Data listing:

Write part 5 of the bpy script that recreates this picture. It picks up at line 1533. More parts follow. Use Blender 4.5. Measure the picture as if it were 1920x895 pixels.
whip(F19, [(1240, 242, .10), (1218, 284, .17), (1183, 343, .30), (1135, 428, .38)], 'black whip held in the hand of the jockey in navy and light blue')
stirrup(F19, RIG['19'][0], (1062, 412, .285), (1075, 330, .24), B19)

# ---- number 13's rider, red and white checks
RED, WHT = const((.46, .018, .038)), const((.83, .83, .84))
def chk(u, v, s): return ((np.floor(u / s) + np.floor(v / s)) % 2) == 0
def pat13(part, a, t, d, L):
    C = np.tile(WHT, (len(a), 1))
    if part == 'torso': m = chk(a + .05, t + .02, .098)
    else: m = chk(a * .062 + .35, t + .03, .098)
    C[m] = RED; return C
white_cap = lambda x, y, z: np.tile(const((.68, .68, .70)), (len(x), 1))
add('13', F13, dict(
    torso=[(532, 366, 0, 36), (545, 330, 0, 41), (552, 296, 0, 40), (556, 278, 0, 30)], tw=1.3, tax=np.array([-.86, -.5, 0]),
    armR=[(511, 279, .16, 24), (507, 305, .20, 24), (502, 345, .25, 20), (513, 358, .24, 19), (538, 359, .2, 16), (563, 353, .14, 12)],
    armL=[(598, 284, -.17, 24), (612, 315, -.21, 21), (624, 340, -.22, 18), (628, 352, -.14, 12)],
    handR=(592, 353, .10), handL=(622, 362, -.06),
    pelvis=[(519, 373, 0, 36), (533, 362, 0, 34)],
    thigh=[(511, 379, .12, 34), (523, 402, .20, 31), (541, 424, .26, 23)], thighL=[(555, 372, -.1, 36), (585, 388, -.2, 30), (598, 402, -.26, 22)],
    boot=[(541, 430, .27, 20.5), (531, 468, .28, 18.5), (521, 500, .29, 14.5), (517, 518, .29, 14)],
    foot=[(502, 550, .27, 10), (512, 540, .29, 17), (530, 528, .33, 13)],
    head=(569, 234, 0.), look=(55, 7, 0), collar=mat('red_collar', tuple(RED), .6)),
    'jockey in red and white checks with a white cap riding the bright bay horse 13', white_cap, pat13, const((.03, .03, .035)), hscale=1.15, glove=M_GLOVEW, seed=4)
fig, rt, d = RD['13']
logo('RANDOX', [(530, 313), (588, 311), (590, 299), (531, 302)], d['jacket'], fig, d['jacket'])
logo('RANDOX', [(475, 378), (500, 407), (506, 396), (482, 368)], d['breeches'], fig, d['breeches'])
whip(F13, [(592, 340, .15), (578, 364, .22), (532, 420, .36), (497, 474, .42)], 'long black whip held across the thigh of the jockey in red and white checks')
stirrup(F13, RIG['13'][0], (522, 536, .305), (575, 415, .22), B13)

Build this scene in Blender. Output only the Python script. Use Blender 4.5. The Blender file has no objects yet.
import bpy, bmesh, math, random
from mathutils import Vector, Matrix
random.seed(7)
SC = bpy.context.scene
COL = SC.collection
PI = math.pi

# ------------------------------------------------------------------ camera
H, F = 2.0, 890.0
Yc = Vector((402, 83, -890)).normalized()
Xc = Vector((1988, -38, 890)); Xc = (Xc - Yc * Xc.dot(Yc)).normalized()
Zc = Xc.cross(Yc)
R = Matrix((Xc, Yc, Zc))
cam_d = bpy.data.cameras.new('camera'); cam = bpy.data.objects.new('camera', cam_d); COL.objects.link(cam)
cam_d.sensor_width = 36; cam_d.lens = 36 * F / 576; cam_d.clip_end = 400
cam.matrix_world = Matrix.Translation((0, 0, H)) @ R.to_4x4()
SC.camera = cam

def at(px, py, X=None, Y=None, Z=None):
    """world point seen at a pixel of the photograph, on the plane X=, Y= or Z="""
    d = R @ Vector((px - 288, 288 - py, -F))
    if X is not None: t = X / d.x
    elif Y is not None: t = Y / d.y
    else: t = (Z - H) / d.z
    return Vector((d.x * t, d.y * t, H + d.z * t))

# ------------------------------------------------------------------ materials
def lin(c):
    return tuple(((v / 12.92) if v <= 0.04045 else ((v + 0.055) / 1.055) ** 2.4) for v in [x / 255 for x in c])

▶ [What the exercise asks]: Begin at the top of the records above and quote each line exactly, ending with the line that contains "330, .24), B19)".

▶ [Completed task]:
Write part 5 of the bpy script that recreates this picture. It picks up at line 1533. More parts follow. Use Blender 4.5. Measure the picture as if it were 1920x895 pixels.
whip(F19, [(1240, 242, .10), (1218, 284, .17), (1183, 343, .30), (1135, 428, .38)], 'black whip held in the hand of the jockey in navy and light blue')
stirrup(F19, RIG['19'][0], (1062, 412, .285), (1075, 330, .24), B19)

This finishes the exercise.